「木陰」に集って、語らって 芸工大生が組み立て式屋台製作、仙台で披露

組み立て式屋台「KOKAGE」を囲み、住民らと談笑する設楽大翔さん(左から2人目)、田沢紘子講師(同3人目)、上田健斗さん(右)=仙台市若林区・井土集会所

 東日本大震災で失われた住民同士のつながりを取り戻そうと、東北芸術工科大(山形市)の学生が学科を超えて協働し、組み立て式屋台「KOKAGE(こかげ)」を製作した。震災前にはあちこちで見られた井戸端会議の復活を目指し「木陰」のように人が集う場をつくる。仙台市若林区の井土集落で11日、お披露目を兼ねた慰霊祭が行われ、元住民らが屋台を囲んだ。

 震災直後から仙台市沿岸部で地域コミュニティー再生の研究を続ける同大企画構想学科の田沢紘子講師がゼミ生6人と共に、同集落と、隣接する三本塚集落で、生活に根付いた集落史の調査を行ってきた。海が近い井土集落は36人が亡くなり、震災前の103世帯から11世帯に激減。軒下や縁側などで住民が交流する風景は震災を機に失われ、かつての暮らしを懐かしむ声も聞かれたという。

 調査で見えた課題に対し、空間デザインで解決策を提示しようと田沢講師は、同大建築・環境デザイン学科の加藤優一講師とゼミ生7人に協力を依頼。井土集落ではマルシェが、三本塚集落では住民の食事会が行われていることに着目し、組み立て式屋台を考案した。

 屋台の大きさは高さ約2メートル、幅約1.3メートル、奥行き約1.2メートル。部材を簡素化・軽量化し、運搬から設置、解体までを1人でできる。容易に修理できるようにとホームセンターで購入可能な材料を選び、日よけの布は強い海風を考慮し、切れ込みを入れた。

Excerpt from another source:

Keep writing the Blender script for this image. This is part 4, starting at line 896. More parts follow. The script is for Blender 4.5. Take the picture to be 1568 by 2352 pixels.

 慰霊祭には元住民ら約100人が集まり、井土集会所前の屋台には自然と人の輪ができた。加藤ゼミで設計と製作を担当した共に3年の上田健斗さん(21)、設楽大翔(だいと)さん(21)は「初めからそこにあったかのように受け入れられている」と笑顔。田沢講師は「当たり前のコミュニケーションが生まれ、井土らしさを取り戻すきっかけにしてほしい」と期待した。